Hal itu berkaitan dengan revisi UU KPK yang dinilai banyak pihak melemahkan kinerja pemberantasan korupsi. 

Saut menduga sikap lima pimpinan KPK terhadap kasus e-KTP yang menjerat Ketua DPR RI sekaligus Ketua Umum Partai Golkar saat itu, Setya Novanto, sudah diketahui Jokowi

Menurut Saut, tiga pimpinan KPK menyetujui penyidikan kasus tersebut sementara dua lainnya menolak.

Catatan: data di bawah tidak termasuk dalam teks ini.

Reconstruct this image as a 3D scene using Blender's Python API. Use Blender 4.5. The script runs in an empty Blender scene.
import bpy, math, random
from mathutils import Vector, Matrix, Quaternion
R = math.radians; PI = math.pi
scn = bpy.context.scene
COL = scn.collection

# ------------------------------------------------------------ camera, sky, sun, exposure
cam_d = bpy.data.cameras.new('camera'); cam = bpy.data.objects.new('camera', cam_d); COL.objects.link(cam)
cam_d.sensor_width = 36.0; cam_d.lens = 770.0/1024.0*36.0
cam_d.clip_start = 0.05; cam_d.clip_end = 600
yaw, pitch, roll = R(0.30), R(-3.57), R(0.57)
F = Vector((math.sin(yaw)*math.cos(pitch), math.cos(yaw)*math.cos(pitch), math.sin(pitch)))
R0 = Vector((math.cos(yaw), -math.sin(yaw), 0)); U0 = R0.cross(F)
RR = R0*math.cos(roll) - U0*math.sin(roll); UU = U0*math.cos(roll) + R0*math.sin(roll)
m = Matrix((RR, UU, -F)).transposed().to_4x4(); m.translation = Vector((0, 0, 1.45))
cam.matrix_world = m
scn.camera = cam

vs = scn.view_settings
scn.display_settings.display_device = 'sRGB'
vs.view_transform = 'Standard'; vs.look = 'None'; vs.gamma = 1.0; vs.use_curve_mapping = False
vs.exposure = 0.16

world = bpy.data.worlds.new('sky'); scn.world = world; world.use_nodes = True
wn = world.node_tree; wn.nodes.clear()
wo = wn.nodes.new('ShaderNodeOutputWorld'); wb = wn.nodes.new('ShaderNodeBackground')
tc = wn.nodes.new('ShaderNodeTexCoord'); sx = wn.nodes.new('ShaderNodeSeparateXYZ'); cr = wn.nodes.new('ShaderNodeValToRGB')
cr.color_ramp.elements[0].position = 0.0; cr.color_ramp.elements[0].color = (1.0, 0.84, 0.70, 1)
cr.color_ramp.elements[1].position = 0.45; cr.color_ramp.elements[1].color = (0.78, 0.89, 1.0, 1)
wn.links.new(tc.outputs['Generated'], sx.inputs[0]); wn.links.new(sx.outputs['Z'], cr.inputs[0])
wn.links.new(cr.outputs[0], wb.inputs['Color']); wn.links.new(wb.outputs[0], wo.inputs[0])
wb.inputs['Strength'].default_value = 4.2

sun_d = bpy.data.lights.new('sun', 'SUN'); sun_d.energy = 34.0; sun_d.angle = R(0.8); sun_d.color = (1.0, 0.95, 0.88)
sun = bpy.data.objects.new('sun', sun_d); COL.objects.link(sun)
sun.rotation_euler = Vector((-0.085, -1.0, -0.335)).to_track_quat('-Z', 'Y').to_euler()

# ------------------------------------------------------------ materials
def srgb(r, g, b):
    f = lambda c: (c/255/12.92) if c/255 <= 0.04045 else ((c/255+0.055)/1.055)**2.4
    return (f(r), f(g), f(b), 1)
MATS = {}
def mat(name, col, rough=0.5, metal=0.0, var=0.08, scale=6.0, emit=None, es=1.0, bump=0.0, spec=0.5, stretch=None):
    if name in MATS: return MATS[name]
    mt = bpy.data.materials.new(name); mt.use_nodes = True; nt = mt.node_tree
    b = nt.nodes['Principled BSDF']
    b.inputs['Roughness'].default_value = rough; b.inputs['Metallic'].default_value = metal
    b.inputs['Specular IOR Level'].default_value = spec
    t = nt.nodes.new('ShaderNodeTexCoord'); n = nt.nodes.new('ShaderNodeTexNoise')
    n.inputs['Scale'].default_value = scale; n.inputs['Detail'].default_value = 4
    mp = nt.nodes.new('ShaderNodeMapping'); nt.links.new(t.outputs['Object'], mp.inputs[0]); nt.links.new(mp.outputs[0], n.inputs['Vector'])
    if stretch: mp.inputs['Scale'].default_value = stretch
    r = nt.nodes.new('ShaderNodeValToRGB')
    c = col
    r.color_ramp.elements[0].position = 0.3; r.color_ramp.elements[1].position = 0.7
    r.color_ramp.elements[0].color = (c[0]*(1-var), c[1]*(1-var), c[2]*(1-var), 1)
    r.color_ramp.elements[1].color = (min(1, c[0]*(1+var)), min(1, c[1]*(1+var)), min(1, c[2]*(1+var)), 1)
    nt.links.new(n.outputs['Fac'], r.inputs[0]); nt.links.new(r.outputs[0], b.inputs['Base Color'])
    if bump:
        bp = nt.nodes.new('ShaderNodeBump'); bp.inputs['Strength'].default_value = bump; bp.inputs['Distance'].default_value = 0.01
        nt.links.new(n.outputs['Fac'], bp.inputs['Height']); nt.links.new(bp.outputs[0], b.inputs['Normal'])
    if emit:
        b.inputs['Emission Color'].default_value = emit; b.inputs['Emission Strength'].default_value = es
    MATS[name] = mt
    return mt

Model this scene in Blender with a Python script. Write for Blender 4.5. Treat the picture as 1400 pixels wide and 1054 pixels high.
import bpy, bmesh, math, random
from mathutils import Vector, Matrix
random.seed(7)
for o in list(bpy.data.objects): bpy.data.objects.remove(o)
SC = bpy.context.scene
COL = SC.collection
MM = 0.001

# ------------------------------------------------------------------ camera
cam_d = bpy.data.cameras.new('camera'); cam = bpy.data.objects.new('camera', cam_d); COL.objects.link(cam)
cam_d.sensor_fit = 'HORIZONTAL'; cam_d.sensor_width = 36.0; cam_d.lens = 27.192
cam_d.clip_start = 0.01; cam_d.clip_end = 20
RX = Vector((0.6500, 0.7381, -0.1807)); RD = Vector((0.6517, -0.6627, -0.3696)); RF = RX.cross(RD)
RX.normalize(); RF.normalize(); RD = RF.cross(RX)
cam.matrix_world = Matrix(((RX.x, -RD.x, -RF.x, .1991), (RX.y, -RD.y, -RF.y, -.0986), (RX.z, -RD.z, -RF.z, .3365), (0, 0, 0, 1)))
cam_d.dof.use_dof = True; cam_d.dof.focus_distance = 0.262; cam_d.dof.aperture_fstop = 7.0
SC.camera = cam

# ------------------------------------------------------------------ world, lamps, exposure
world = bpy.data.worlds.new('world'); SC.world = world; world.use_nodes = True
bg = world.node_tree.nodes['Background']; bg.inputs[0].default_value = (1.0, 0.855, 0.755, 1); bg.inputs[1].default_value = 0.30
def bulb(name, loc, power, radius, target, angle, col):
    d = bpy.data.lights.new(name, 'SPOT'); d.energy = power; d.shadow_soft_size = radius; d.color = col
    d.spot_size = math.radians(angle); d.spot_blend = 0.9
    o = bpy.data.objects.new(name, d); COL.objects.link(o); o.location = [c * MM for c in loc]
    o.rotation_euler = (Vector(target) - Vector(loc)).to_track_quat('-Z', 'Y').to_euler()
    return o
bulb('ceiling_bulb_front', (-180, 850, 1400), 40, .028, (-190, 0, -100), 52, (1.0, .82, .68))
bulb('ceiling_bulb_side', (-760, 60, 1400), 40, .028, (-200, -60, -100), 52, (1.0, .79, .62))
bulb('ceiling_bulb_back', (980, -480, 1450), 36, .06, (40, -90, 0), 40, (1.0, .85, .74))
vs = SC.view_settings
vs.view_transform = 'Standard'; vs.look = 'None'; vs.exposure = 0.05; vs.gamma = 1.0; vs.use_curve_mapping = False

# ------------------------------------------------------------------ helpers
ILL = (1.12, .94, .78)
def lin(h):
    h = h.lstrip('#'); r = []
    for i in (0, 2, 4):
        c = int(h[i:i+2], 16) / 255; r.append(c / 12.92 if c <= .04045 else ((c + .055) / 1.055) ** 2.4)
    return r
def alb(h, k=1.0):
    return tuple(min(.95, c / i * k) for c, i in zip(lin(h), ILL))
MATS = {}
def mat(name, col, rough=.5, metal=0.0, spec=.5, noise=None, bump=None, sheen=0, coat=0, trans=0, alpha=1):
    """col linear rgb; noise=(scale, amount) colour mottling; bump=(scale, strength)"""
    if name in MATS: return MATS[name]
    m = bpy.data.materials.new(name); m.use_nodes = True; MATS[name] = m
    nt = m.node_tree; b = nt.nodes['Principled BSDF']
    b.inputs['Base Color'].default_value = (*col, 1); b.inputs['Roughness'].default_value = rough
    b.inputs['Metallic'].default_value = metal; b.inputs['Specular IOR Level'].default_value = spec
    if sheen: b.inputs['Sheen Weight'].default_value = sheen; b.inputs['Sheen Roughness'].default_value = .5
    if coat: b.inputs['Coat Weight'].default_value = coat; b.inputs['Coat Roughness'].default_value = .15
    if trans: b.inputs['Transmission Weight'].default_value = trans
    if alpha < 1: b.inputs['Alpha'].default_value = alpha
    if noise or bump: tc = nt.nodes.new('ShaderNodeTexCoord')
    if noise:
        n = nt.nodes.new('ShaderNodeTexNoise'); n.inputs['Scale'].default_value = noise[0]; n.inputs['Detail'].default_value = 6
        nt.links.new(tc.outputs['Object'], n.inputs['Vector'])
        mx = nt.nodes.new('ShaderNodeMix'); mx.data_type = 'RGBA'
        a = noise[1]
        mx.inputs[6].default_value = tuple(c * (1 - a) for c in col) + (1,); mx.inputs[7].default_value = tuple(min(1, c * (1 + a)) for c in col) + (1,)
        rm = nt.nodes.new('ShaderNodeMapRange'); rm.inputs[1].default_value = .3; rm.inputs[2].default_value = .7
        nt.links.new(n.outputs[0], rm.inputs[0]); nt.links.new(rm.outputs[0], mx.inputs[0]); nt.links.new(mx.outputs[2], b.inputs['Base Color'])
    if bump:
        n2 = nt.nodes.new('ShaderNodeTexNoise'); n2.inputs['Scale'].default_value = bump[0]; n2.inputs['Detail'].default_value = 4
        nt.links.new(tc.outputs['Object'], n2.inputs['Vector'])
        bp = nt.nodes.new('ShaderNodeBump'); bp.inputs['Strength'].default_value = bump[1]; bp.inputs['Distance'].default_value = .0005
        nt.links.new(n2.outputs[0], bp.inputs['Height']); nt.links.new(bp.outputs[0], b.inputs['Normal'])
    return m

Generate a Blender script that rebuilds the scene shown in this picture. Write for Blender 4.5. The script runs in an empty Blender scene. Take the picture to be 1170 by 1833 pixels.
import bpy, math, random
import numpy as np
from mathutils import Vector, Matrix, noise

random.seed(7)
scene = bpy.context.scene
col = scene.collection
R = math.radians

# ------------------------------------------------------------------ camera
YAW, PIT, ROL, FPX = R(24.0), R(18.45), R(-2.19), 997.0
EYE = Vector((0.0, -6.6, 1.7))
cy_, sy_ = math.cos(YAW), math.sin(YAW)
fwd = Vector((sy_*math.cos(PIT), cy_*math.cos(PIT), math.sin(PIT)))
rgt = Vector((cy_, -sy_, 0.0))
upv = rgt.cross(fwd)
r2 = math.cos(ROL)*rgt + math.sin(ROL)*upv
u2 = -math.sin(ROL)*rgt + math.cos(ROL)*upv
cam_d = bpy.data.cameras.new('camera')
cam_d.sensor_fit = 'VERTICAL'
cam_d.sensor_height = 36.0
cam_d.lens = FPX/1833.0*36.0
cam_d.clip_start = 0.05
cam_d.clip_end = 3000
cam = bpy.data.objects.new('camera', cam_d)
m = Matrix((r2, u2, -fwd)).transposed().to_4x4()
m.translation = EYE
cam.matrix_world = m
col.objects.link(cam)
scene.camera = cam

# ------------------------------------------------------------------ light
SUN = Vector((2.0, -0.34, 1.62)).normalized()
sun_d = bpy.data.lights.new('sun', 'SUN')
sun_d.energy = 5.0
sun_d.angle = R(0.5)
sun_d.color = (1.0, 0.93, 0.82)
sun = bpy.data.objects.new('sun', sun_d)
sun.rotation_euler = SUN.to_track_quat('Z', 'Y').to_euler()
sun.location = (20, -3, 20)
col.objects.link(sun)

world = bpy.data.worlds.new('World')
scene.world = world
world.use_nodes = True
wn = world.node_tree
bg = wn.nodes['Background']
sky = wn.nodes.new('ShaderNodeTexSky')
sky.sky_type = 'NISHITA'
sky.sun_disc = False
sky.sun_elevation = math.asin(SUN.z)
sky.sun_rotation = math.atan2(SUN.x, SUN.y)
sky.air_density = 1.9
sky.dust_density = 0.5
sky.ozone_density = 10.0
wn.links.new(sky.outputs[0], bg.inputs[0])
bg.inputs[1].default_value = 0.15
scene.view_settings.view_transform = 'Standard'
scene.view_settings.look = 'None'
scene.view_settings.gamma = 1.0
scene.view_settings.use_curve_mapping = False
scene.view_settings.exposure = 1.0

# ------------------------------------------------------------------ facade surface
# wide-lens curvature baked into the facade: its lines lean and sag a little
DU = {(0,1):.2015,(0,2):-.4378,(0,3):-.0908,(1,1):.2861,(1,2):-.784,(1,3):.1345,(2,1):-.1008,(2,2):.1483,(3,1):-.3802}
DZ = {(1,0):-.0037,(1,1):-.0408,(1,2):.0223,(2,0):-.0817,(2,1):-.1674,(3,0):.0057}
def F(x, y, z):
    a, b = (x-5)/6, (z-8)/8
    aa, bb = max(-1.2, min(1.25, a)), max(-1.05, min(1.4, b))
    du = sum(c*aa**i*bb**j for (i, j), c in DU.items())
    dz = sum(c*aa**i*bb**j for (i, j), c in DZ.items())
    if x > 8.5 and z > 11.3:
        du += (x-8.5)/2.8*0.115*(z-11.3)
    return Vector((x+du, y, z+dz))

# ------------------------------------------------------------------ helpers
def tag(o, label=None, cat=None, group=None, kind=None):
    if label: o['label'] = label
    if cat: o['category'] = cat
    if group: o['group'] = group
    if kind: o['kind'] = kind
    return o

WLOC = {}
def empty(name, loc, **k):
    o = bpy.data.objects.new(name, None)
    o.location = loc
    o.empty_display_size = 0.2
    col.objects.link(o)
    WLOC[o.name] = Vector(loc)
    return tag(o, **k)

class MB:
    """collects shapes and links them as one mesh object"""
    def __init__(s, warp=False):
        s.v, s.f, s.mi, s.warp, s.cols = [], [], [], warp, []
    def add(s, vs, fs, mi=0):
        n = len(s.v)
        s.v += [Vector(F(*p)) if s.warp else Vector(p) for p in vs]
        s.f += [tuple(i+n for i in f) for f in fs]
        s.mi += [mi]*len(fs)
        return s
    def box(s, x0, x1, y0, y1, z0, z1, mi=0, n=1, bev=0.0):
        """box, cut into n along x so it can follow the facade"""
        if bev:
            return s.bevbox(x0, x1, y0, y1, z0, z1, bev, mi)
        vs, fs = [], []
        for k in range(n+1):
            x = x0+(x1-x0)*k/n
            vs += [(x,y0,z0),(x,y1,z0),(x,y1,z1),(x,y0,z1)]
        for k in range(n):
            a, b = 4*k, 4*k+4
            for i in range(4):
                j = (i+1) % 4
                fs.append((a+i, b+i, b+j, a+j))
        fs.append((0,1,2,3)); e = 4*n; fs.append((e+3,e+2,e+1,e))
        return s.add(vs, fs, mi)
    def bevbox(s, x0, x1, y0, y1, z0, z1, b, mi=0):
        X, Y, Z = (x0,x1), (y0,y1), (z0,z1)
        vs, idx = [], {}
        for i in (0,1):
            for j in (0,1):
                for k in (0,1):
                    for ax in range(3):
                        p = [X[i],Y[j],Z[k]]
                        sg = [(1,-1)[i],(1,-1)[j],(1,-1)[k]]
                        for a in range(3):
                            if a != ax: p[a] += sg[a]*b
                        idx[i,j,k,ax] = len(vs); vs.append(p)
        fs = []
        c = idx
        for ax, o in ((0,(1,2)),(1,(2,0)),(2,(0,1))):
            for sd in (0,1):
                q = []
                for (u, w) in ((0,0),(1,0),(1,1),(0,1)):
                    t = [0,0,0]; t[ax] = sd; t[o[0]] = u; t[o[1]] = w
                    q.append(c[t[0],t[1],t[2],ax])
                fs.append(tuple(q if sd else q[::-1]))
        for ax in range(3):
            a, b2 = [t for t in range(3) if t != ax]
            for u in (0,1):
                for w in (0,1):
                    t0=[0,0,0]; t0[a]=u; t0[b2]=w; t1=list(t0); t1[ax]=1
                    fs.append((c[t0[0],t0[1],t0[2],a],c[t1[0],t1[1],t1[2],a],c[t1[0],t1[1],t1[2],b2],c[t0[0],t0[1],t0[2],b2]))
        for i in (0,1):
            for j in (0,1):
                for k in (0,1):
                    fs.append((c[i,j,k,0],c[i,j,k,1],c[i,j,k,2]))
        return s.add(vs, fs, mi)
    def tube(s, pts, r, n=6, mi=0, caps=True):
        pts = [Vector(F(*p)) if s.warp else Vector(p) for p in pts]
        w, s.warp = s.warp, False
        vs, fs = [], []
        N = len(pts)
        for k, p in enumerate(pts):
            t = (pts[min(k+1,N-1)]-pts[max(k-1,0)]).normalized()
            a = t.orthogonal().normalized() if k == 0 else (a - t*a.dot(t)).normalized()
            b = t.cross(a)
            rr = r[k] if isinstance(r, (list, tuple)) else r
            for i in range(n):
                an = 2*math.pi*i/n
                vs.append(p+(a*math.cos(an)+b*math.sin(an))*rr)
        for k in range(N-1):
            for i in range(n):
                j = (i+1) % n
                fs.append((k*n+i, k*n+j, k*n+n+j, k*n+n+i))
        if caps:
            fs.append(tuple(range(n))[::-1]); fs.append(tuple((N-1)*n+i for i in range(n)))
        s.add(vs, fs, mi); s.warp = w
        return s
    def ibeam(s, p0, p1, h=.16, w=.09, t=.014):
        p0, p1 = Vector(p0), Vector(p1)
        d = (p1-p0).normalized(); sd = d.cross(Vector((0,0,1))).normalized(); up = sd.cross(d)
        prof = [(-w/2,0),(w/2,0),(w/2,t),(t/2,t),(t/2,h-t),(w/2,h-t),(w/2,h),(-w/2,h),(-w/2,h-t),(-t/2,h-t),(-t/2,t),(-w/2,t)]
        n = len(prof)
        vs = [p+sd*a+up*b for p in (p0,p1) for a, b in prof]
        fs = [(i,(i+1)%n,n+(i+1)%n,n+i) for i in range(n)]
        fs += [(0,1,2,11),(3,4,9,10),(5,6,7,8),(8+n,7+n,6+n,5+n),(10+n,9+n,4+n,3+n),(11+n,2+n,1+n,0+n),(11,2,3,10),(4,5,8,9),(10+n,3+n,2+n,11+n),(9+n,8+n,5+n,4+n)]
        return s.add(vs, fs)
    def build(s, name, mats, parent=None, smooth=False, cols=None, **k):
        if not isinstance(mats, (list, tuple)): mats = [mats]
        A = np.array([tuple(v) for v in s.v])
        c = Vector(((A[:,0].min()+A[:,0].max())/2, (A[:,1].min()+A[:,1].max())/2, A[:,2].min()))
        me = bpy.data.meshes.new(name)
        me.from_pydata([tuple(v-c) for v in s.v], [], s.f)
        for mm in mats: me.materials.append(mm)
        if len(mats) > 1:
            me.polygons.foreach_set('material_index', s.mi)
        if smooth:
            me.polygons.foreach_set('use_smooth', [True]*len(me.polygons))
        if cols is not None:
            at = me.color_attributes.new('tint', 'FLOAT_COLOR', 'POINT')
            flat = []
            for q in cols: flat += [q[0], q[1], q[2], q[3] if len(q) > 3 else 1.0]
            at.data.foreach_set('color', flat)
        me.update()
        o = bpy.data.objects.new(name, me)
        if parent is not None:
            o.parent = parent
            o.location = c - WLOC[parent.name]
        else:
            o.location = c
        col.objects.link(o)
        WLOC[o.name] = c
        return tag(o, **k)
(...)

"Dalam pikiran kotor aku, pasti ada bocoran kan skornya 3-2. Tahu lah Anda yang dua (pimpinan KPK) siapa, yang tiga (tiga pimpinan KPK lainnya) siapa. Jadi, mungkin dia (presiden) dengar-dengar dan panggil saja."

"Mungkin di pikiran yang perintah seperti itu. Tapi, enggak tahu lah kenapa (Agus Rahardjo) dipanggil sendirian," kata Saut.

Pengakuan mengejutkan Agus Rahardjo itu langsung mendapat reaksi bantahan dari pihak Istana Kepresidenan, Koordinator Staf Khusus Presiden Ari Dwipayana dan Presiden Jokowi sendiri.

Jokowi membantah pernyataan Agus Rahardjo tersebut dan mengatakan, saat itu dirinya lah yang meminta kasus e-KTP ditangani dengan baik.

Terbukti, sekarang penanganan kasus e-KTP tersebut berjalan sebagaimana mestinya dan Setya Novanto dihukum 15 tahun penjara karena terbukti korupsi.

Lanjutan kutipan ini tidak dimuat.